>>>

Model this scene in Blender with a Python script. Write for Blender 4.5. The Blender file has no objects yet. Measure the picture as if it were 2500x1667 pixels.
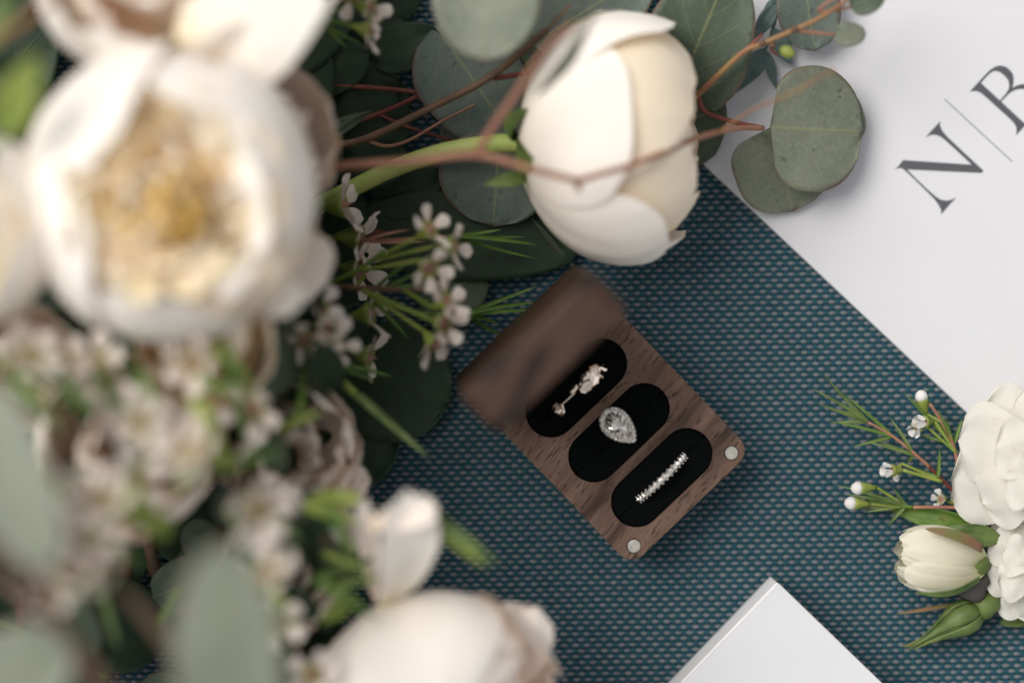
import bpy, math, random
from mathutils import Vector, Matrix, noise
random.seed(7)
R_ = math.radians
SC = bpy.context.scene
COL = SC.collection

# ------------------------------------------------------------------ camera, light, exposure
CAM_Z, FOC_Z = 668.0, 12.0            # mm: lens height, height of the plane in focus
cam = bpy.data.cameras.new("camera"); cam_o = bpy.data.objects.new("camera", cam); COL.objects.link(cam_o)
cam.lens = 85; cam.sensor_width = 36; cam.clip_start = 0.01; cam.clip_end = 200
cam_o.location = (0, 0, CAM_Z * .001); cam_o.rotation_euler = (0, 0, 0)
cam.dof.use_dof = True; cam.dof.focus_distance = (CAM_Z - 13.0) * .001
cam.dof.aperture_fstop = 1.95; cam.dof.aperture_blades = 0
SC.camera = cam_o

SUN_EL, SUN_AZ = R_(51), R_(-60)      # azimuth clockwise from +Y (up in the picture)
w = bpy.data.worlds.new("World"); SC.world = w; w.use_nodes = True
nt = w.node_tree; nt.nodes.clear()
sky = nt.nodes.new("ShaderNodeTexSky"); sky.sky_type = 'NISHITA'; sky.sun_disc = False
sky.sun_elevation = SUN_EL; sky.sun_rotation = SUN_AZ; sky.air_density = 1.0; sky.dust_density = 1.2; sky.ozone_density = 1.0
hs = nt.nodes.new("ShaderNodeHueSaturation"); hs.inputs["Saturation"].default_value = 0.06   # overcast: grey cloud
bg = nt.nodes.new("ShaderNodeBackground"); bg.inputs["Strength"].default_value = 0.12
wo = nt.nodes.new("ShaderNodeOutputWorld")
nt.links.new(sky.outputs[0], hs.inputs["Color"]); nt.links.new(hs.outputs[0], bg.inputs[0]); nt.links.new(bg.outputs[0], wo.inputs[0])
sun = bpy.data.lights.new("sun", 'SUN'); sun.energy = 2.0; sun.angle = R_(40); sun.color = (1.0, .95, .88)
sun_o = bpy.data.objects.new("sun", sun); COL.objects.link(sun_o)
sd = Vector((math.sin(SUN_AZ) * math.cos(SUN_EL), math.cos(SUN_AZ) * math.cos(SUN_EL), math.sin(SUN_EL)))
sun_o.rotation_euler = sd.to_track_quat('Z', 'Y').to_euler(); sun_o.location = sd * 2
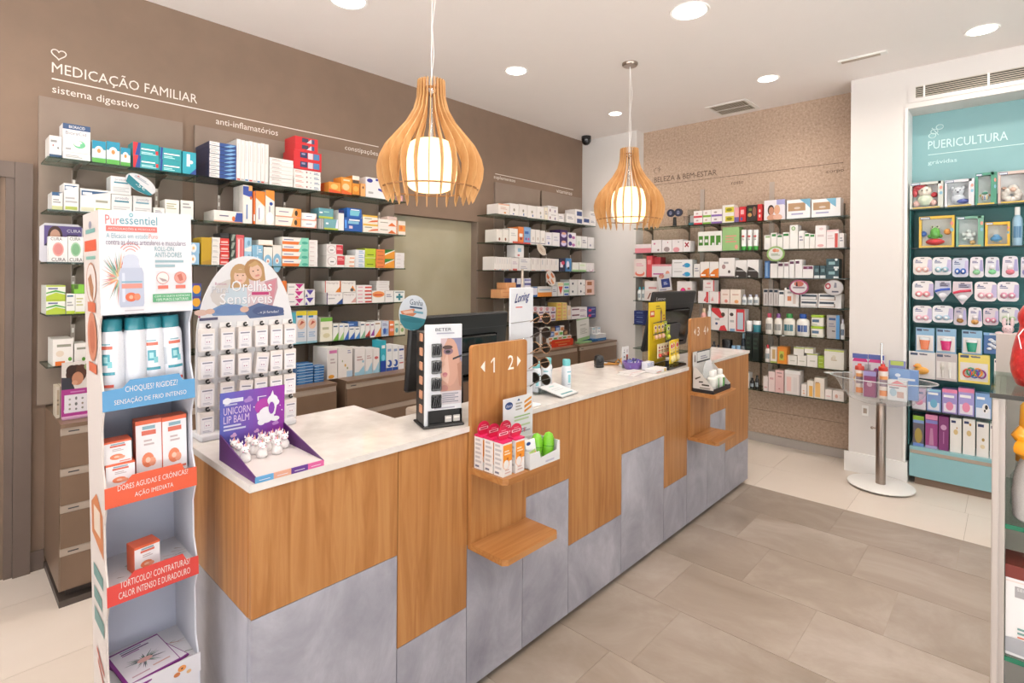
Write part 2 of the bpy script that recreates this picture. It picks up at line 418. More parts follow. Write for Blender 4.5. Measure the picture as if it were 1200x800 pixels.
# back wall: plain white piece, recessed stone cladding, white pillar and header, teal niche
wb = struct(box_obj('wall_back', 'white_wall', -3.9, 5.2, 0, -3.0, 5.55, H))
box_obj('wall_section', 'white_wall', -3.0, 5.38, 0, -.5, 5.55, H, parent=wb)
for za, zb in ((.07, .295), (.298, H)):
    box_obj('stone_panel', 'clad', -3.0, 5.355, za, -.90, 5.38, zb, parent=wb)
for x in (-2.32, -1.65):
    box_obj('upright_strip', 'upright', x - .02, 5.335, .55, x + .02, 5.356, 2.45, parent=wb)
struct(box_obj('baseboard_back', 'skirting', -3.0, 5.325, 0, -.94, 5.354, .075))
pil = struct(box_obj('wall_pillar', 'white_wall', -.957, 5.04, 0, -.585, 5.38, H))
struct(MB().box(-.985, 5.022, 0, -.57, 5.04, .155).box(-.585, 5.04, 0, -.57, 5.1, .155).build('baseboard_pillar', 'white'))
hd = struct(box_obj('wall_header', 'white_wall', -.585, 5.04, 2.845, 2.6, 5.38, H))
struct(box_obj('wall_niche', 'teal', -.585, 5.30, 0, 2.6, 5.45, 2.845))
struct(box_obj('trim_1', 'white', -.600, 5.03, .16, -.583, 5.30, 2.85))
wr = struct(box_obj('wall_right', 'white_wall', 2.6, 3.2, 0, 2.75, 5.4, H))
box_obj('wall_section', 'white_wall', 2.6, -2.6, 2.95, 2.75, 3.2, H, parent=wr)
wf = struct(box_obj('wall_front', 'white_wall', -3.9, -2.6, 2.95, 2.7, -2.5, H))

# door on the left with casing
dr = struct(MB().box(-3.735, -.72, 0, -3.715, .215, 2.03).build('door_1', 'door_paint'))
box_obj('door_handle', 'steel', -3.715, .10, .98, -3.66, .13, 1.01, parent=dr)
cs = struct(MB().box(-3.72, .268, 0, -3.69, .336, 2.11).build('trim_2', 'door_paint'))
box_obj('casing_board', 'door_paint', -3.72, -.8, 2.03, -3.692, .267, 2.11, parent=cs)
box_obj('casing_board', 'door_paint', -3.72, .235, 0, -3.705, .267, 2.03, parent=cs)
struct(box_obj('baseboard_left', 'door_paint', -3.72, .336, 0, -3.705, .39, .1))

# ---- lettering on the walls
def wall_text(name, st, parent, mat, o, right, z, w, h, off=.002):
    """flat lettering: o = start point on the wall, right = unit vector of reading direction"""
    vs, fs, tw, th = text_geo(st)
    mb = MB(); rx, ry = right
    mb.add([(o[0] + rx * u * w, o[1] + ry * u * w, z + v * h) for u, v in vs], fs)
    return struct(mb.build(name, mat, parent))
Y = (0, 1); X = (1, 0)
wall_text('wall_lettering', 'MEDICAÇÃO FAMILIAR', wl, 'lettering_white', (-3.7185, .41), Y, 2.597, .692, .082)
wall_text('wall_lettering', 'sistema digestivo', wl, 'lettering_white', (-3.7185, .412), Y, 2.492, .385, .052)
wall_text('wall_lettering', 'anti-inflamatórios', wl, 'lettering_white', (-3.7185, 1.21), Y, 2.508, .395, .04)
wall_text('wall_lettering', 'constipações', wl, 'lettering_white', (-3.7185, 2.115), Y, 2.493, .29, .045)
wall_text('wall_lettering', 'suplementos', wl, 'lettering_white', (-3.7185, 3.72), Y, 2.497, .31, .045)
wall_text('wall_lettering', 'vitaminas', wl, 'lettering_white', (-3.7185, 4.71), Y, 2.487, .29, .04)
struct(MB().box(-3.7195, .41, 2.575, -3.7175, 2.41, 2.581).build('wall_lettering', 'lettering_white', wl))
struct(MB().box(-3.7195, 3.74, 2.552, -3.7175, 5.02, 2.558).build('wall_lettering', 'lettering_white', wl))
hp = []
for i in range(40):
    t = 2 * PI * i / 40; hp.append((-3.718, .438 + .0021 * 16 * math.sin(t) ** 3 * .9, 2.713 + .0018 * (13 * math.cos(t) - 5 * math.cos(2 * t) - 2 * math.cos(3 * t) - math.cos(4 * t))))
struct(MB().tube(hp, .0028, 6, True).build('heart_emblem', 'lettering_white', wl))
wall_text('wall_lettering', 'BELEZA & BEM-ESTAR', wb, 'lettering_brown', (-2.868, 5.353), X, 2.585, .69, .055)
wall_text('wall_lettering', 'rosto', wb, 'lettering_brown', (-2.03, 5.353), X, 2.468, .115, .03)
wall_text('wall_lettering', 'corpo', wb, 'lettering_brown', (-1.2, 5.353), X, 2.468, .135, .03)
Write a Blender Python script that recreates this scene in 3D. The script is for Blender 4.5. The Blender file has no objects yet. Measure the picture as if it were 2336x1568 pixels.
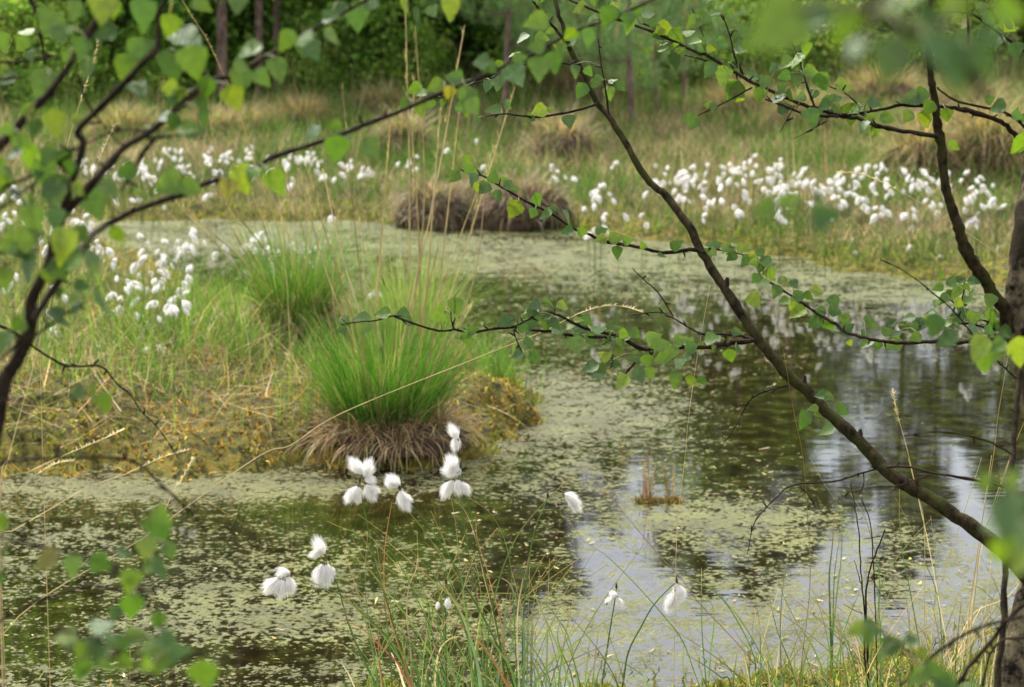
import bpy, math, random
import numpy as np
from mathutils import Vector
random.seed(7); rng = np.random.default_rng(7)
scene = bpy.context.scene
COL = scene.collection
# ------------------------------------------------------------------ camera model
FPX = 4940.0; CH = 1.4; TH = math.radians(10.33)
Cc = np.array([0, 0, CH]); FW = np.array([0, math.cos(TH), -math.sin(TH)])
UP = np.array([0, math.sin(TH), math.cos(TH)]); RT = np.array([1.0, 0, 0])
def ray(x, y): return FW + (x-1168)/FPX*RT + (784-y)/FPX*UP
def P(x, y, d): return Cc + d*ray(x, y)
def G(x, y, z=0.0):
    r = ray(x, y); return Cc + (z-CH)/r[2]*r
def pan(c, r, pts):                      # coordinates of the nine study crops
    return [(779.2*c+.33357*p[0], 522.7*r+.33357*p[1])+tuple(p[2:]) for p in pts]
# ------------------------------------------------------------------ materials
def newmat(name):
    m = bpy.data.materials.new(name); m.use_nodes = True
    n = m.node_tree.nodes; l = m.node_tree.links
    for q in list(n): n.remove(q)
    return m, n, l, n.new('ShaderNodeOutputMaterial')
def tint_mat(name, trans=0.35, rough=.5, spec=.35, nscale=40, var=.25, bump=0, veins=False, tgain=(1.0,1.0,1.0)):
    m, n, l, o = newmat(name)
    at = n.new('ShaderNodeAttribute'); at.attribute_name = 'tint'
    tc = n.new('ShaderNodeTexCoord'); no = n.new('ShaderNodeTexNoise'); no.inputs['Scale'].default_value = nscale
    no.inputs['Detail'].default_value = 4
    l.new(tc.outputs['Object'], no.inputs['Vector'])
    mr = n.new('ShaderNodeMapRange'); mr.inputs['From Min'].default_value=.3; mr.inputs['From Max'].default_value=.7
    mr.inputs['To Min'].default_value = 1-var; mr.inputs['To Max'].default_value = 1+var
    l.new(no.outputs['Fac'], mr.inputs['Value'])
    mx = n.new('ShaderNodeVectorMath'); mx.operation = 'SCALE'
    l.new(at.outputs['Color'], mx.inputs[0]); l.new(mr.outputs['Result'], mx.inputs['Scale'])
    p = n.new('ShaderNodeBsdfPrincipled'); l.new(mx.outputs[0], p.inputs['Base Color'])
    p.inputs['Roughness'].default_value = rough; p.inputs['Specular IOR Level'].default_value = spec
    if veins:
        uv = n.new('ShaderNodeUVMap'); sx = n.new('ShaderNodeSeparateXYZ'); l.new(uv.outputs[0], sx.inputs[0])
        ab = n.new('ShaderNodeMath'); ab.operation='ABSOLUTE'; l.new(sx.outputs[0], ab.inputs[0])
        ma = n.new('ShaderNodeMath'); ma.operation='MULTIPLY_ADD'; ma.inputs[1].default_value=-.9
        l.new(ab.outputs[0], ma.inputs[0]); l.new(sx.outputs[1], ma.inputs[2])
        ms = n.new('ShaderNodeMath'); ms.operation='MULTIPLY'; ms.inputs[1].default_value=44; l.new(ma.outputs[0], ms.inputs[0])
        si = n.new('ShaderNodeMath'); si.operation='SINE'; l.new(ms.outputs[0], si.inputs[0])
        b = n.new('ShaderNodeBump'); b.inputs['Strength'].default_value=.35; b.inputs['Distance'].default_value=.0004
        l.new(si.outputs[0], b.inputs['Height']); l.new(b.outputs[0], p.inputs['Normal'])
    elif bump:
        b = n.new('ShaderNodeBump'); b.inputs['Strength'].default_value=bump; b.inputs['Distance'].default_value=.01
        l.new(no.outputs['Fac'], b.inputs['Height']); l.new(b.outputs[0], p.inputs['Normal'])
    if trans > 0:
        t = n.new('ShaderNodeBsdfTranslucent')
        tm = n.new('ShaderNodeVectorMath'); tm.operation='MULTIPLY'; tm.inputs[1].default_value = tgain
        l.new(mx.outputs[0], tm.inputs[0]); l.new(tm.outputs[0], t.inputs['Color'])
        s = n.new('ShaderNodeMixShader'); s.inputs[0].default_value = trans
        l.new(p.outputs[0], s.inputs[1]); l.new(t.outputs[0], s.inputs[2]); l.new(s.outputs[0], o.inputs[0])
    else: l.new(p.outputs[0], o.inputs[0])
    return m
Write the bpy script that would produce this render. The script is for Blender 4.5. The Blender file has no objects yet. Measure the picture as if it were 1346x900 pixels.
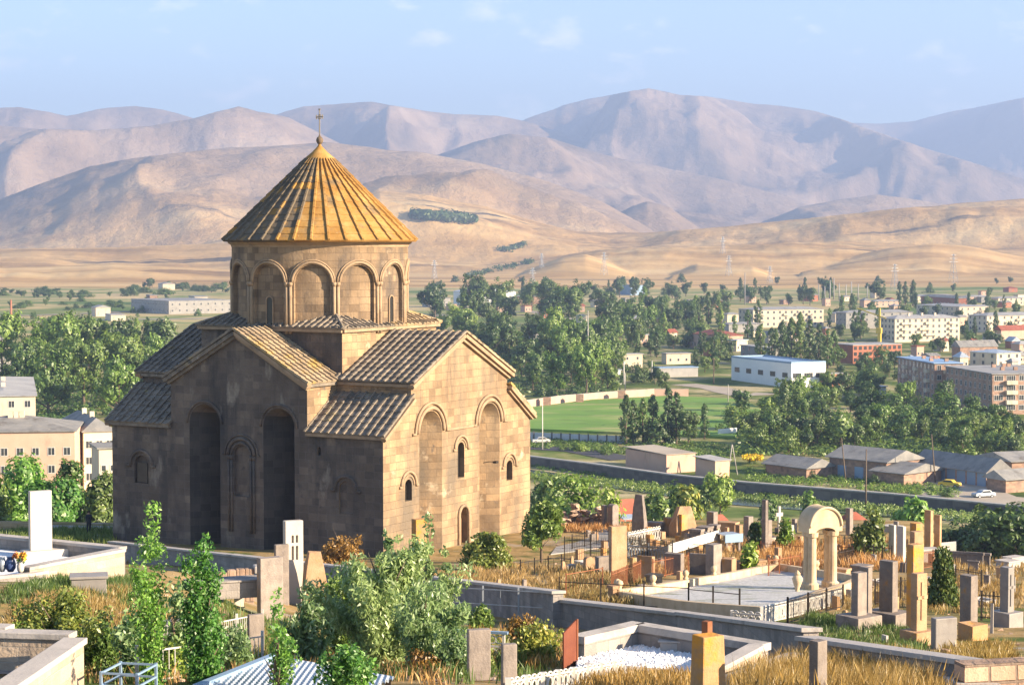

<<<

■ **Your instructions**
Pull out all lines containing the word "Blender" from the entries above.

■ **Final answer**
Model this scene in Blender with a Python script. Write for Blender 4.5. The Blender file has no objects yet. Measure the picture as if it were 2500x1667 pixels.
Write part 2 of the bpy script that recreates this picture. It picks up at line 418. More parts follow. Write for Blender 4.5. Measure the picture as if it were 1200x800 pixels.
Write a Blender Python script that recreates this scene in 3D. The script is for Blender 4.5. The Blender file has no objects yet. Measure the picture as if it were 2336x1568 pixels.
Write the bpy script that would produce this render. The script is for Blender 4.5. The Blender file has no objects yet. Measure the picture as if it were 1346x900 pixels.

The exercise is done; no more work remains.